Julia Lemmertz em "A Comédia Latino-Americana": necessidade de se trabalhar em grupo - Patrícia Cividanes/Divulgação - Patrícia Cividanes/Divulgação
Julia Lemmertz em "A Comédia Latino-Americana": necessidade de se trabalhar em grupo
Imagem: Patrícia Cividanes/Divulgação
Não teria momento melhor (ou pior) para se ver essa peça. Como você tem enxergado nossa situação política atual?

Eu vejo toda crise com uma possibilidade de crescimento. É um momento bom para reavaliar e realmente pensar: o que nos interessa, o que nós queremos para o país? Eu vejo meu filho com 16 anos votando pela primeira vez, e falando de política diariamente, acho lindo. É doloroso, é difícil, batemos a cabeça, mas é uma oportunidade de ouro para exercer a cidadania e pensar. Fico triste de ter virado um fla-flu...

Que aconteceu com “Aquarius” e “Pequeno segredo”...

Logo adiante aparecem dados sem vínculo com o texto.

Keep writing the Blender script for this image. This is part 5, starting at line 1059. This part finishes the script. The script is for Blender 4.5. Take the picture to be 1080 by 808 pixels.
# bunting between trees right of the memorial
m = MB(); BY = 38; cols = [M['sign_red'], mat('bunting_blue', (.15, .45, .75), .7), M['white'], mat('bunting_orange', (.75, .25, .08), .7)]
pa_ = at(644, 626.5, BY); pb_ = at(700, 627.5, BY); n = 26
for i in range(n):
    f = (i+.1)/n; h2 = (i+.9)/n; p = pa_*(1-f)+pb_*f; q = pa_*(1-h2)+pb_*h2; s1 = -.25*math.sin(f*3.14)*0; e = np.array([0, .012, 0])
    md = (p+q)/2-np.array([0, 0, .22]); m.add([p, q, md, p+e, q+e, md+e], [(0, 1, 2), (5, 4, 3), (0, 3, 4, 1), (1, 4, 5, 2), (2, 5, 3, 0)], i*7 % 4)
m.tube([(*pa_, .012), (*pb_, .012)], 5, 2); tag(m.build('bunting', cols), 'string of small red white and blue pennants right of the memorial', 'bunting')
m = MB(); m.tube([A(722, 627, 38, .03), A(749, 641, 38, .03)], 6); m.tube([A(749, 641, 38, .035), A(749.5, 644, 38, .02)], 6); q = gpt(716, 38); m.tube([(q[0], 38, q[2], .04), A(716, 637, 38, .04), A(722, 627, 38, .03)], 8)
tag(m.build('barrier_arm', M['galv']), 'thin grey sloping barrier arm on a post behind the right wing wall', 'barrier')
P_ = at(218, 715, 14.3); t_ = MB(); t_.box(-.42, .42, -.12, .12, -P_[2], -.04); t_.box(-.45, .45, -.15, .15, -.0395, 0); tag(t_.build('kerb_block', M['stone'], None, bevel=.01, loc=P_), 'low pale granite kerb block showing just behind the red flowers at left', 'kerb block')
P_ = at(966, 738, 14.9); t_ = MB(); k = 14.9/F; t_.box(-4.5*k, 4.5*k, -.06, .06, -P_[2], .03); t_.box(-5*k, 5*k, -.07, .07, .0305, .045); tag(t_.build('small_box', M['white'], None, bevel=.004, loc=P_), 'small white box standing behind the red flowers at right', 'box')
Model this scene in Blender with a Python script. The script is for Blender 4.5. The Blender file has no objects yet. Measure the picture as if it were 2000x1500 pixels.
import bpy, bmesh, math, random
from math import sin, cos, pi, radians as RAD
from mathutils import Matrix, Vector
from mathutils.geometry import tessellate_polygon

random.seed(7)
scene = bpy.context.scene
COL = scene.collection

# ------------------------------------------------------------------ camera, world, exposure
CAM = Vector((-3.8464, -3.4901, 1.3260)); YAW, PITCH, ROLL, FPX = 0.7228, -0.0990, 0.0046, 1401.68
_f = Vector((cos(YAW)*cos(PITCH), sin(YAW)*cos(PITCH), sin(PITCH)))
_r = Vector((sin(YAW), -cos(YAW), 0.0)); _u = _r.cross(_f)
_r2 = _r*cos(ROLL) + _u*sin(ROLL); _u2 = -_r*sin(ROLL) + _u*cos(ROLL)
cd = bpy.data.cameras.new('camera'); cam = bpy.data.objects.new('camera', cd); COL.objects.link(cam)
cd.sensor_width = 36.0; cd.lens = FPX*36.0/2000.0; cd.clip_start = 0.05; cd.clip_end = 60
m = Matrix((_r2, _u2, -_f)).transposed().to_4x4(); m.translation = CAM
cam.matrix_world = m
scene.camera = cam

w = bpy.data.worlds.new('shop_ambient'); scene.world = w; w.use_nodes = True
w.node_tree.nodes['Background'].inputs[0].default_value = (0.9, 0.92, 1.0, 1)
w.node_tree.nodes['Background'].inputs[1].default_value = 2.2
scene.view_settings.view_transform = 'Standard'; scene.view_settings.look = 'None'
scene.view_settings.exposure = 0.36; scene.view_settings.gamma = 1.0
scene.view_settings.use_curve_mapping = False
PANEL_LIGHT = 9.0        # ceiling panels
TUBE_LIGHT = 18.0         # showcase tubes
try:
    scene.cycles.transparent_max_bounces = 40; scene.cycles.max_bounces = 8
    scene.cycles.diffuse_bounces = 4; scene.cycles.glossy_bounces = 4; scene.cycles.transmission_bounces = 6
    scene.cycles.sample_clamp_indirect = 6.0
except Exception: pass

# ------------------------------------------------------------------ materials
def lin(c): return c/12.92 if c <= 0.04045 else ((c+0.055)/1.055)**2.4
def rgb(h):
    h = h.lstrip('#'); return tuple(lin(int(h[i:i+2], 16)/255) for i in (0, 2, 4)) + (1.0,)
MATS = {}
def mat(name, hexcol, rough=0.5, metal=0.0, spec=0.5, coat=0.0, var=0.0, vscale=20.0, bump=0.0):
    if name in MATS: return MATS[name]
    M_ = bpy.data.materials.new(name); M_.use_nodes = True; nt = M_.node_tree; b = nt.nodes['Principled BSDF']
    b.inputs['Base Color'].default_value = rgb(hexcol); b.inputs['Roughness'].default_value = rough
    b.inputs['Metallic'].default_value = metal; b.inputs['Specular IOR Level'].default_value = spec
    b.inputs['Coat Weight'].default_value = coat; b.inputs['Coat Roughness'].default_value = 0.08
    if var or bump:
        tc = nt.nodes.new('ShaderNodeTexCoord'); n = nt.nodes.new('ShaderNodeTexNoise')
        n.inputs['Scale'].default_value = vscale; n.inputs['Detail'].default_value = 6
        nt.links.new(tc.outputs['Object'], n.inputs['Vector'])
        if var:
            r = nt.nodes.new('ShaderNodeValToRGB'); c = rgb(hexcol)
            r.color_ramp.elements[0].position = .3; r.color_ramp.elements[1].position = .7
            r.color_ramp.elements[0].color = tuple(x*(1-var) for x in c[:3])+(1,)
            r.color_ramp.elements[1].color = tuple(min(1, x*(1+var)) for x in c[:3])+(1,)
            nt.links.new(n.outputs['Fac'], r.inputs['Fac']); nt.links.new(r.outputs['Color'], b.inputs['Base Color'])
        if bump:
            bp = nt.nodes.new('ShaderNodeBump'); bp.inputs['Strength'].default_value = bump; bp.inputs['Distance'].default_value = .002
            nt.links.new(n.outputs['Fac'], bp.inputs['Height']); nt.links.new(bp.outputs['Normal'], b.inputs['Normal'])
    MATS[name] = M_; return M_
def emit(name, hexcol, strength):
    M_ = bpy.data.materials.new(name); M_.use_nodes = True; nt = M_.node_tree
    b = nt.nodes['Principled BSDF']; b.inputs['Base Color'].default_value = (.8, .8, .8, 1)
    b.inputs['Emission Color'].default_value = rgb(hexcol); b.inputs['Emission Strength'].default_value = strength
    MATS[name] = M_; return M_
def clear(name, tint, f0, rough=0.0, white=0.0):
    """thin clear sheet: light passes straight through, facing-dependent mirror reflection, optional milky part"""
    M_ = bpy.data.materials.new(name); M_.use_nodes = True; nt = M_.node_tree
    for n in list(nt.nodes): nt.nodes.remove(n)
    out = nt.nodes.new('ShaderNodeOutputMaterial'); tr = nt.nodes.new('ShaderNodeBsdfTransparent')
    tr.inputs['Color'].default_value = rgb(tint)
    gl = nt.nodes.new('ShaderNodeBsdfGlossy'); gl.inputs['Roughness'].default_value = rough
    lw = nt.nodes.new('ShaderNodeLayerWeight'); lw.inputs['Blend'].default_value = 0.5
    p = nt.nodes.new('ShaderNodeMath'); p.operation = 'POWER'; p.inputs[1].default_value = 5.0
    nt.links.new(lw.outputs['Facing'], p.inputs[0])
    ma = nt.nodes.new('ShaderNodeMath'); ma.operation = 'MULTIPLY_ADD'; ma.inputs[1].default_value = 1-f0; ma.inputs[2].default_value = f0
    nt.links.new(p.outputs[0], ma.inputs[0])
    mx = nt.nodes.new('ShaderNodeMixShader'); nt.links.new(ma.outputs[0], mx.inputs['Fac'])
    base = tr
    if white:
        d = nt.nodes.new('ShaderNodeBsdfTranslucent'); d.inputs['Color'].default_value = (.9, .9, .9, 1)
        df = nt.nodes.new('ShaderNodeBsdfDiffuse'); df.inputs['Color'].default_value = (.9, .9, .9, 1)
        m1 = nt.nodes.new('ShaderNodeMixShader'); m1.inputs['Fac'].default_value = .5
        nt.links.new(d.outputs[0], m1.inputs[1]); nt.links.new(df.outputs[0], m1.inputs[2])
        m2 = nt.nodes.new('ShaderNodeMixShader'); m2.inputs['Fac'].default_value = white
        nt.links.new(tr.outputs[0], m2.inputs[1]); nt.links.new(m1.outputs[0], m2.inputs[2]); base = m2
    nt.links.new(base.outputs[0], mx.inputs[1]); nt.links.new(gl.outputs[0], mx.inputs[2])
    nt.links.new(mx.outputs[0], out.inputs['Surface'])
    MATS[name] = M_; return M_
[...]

Exatamente. O filme não foi feito para isso, e nem se colocou nessa polêmica porque quis. Foi o acaso. Ele virar símbolo de uma questão política é injusto. E talvez, se isso não existe, o filme seria recebido de forma mais carinhosa. Mas também, pouco importa, o filme vai ter a força que ele tiver, as coisas vão se ajeitando. Mas eu espero que essa crise toda sirva para gente realmente avaliar e parar de achar que os governantes vão resolver as coisas. Acho, sinceramente, que todo mundo tem que se colocar como cidadão. Sozinhos. Se a gente depender com o que tem por aí, a gente está lascado.

 

Na peça você também interpreta um personagem masculino, sem nome, que busca um sentido político e afetivo neste mundo, no texto do argentino Pablo Katchadjian. Me parece muito libertador esse tipo de interpretação, em relação a uma novela, por exemplo.

O teatro que eu faço tem um pé em algum lugar não muito convencional. Eu era louca em trabalhar com o Felipe [Hirsch] porque eu queria estar em grupo. Interessava fazer uma coisa em grupo, e não ser o ator principal. Queria fazer parte de uma companhia, que faz tudo. Isso me interessa como linguagem, e intelectualmente também. Somos autores do que estamos fazendo. Isso da peça estar em aberto é um desapego. O ator quer sempre ter controle da coisa e estar seguro em cena, acho que essa é a questão da coisa, a insegurança dentro de um lugar meio campo minado.

A vitrine na TV ainda é a mais poderosa. Para o bem e para o mal. Recentemente, vimos essa polêmica de vídeos e fotos vazados, como se fosse uma obrigação vasculhar e escancarar qualquer aspecto pessoal e desconhecido de um famoso. Como você lida com isso?

Eu não lido com isso.

Você simplesmente não lida...

Tenho WhatsApp para falar com amigos e família, tenho Instagram que boto minhas fotos e eventualmente coisas que eu gosto. Ali, eu abri para todo mundo, entra boi, entra boiada. Se eu for ler e realmente me inteirar com o que está rolando, isso é muito ruim. Assim como tem gente que te elogia, tem gente que te coloca para baixo. Prefiro realmente me fazer de morta nesse sentido.

E te faz bem assim?

Faz bem. Acho que a ignorância é uma benção (risos). Por outro sentido, eu não me inibo, eu não me autocensuro. Se eu dou importância para isso e vejo o que falam, vão tolher minha espontaneidade. Eu não falo mais [sobre a vida pessoal]. O que elas querem saber, elas já sabem. Não tenho nada de interessante a falar sobre mim. Falem o que quiserem. Óbvio que tem muita coisa que é sacanagem, que é mentira, mas imagina se eu vou responder essas coisas? O tempo está passando, vou ser avó, tenho mais o que fazer.